Quelques grands compositeurs-interprètes, tels Chopin ou Liszt, eurent le grand mérite de faire vivre une nouvelle tradition d’interprétation des œuvres du passé, surtout celles de J.S. Bach. Le 15 décembre 1833, Liszt, Chopin et Hiller donnèrent au piano, pour la première fois le Concerto pour trois claviers de Bach en concert, événement qui marqua le public et eut certainement des répercussions sur l’importance prise par l’œuvre du passé dans la vie musicale du XIXe siècle.

Le violoniste virtuose Joachim, dédicataire du concerto pour violon de Brahms, donna à son tour différents concerts en interprétant, avec un grand succès les Partitas et les Sonates de Bach. La vogue des « concerts historiques », jusqu’alors donnés sur des instruments romantiques, va prendre de l’ampleur partout en Europe. De plus en plus, des ensembles et des chœurs commencent à se former, consacrant leur travail à la diffusion et à l’interprétation de la musique du passé. Cette renaissance du répertoire ancien à travers les concerts va toucher la France et Bruxelles sous l’influence de Fétis, l’Autriche et l’Allemagne lors de concerts dirigés par Brahms, Proske et Haberl. Avant même la représentation de la Passion selon Saint Matthieu en 1829, le premier concert de ce genre était donné à Paris, en 1825, sous la direction de Choron et Fétis, manifestation de l’importance grandissante du répertoire ancien.

L’usage des instruments anciens reste jusque vers 1870 très limité. Pourtant, il y eut tout de même de grands interprètes pour chercher déjà dans ce sens, tels le pianiste Ignaz Moscheles, qui programmait, dès 1838, des concerts d’œuvres de Bach et Scarlatti jouées sur clavecin du XVIIIesiècle.

‘« À l’exception notable d’Ignaz Moscheles, rares furent les musiciens des années 1820 et 1830 qui manifestèrent un quelconque intérêt pour le son des clavecins anciens ou des orgues baroques.
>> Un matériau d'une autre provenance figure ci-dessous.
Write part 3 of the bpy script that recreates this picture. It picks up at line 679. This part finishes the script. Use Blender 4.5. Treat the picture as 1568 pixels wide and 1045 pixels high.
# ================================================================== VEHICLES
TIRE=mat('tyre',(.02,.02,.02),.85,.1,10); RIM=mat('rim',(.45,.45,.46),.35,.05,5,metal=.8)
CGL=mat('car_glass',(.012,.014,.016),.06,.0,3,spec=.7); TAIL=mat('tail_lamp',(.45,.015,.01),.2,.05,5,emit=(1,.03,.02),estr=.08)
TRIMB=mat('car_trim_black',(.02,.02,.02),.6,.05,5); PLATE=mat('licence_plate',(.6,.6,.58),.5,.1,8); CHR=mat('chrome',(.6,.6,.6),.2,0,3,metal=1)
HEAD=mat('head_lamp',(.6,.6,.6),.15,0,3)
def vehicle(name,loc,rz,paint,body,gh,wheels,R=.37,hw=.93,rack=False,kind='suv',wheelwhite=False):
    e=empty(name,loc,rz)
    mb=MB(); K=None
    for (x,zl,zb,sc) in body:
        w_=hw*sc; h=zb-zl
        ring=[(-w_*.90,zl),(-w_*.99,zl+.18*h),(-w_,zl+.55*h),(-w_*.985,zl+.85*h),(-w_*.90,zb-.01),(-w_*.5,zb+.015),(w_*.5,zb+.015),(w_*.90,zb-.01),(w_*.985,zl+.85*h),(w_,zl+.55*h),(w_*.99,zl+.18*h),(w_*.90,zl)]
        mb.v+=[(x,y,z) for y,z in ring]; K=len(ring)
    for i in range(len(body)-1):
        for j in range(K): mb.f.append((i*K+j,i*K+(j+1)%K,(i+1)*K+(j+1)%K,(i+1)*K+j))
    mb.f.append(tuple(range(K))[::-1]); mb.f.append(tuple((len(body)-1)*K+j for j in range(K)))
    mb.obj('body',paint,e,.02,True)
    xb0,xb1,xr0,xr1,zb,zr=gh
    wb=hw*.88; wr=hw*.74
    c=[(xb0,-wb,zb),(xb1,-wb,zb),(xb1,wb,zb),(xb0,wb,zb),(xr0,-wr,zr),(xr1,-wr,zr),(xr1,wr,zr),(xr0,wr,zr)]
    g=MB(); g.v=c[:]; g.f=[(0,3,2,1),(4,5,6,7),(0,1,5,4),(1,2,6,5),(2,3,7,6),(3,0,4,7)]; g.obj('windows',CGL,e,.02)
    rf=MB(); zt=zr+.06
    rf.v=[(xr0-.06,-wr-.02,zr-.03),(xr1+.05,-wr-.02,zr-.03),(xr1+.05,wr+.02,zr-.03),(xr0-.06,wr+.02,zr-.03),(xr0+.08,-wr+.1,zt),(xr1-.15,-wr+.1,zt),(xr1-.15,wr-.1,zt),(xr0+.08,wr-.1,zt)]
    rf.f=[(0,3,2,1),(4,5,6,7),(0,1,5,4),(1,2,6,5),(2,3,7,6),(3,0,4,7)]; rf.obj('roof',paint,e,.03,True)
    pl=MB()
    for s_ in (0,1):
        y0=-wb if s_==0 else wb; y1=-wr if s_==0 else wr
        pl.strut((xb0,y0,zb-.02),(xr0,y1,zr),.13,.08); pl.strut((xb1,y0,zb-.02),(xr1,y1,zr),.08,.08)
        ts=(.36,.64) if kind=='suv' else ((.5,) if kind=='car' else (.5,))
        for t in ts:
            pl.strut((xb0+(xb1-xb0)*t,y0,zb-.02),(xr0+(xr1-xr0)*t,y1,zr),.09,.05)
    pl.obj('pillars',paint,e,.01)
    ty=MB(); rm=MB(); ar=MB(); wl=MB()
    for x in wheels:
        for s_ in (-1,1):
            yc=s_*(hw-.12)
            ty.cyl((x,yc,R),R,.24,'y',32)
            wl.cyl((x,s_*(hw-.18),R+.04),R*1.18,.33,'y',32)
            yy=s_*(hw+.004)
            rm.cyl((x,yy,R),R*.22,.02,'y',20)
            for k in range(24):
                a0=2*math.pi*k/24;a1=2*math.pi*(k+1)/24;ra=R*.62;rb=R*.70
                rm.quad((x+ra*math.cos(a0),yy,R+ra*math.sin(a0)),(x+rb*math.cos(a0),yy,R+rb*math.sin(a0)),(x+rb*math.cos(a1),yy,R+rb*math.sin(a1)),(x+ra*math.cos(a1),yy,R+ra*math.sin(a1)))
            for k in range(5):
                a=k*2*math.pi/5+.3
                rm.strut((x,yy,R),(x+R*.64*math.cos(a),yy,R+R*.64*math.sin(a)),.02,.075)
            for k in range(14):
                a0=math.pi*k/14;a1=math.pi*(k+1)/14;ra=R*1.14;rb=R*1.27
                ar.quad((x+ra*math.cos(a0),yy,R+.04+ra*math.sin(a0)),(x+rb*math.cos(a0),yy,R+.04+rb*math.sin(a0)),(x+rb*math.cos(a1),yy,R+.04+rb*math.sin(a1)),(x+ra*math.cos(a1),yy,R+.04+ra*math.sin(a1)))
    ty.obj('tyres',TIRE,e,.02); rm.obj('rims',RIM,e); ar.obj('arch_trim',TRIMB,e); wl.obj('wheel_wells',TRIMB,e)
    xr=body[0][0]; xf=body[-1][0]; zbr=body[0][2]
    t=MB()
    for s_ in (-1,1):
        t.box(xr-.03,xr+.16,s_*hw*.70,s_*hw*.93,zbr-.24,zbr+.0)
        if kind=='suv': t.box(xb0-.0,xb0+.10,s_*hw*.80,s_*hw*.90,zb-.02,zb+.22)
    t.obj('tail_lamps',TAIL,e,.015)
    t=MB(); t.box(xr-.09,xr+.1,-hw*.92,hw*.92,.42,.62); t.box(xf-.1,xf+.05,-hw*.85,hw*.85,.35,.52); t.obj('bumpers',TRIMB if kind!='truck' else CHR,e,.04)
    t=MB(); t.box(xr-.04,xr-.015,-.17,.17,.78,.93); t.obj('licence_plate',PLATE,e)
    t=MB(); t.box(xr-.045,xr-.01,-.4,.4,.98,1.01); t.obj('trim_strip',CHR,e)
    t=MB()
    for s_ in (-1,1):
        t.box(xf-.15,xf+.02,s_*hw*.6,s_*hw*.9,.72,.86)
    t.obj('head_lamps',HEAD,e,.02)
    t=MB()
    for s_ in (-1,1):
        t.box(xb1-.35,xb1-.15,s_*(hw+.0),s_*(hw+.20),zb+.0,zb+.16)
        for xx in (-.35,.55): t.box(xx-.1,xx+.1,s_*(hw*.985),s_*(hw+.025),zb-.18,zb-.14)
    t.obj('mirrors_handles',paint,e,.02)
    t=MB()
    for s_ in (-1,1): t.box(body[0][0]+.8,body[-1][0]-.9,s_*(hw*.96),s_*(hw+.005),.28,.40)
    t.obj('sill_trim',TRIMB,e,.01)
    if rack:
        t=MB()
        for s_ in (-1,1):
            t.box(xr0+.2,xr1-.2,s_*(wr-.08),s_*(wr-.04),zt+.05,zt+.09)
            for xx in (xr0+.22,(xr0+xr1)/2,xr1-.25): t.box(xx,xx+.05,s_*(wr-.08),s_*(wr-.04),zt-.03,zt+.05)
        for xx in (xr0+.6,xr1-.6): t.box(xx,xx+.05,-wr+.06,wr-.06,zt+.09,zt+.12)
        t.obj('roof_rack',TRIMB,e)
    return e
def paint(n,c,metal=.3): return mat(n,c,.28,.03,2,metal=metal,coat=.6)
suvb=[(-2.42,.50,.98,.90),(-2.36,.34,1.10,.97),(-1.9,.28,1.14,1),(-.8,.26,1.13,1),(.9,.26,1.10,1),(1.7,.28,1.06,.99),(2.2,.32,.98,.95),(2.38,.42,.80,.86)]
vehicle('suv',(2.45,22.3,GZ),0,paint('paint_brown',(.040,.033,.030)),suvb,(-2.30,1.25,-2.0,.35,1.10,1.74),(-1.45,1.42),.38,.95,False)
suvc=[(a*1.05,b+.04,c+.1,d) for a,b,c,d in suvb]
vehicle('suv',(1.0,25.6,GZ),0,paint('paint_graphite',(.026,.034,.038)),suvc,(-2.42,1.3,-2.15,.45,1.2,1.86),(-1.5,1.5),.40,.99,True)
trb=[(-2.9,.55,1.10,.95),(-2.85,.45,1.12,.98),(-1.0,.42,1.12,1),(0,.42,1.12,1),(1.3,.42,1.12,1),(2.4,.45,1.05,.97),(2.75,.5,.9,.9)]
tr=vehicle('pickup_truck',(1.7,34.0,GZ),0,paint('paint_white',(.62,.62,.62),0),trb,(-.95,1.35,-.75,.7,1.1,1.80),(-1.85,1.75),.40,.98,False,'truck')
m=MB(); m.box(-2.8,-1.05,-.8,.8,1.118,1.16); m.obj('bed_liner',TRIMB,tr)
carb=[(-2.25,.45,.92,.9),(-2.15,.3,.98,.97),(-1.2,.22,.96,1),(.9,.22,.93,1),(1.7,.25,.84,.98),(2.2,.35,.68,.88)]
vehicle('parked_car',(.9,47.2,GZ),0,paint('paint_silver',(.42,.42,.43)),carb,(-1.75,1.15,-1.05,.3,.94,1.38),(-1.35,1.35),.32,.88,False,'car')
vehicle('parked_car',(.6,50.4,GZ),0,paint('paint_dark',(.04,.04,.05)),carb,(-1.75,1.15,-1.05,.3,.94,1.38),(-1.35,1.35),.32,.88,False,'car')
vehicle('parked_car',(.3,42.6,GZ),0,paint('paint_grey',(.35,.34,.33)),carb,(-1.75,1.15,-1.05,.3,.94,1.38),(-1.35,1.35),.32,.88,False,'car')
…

Ce qu’ils voyaient en Bach, ce qu’ils voulaient voir en lui, c’était l’accomplissement d’un absolu. »5 6

Plus tard, vers la fin du XIXe siècle, grâce à l’investissement des conservatoires et de différents établissements religieux, les concerts à caractère historique deviennent plus courants, comme celui de la Société des instruments anciens de Diémer qui donne en 1896 « treize fragments des Boréades de Rameau où clavecin (Diémer), vielle (Gillet), viole d’amour (Van Waefelghem) et viole de gambe (Delsart) accompagnent la voix.. »5 7, ou celui du chœur du Conservatoire d’Amsterdam qui, en 1891, qui effectue une tournée en Europe avec un programme consacré à la musique néerlandaise du XVIe et de XVIIe siècle.

À la fin du XIXe siècle et au début du XXe, le destin de la musique du passé est plus clair. Elle est omniprésente, elle suscite de plus en plus l’intérêt. Les recherches musicologiques vont toujours plus loin dans l’exploration des détails concernant les instruments d’époque et les traditions de la pratique instrumentale des siècles précédents. Avec le début du XXe siècle, la musique du passé va devenir un champ de spécialisation et elle va occuper une position très importante au sein des débats et des courants musicaux durant tout le siècle.

Notes
5.

4 LETERRIER, Sophie-Anne, op. cit., p. 87.

5.

5 LETERRIER, Sophie-Anne, op. cit., p. 88.

5.

6 ROSEN, Charles, La génération romantique, op. cit.,p. 27.

5.

7 PISTONE, Danièle, « Rameau à Paris au XIXe siècle », op. cit., p. 138.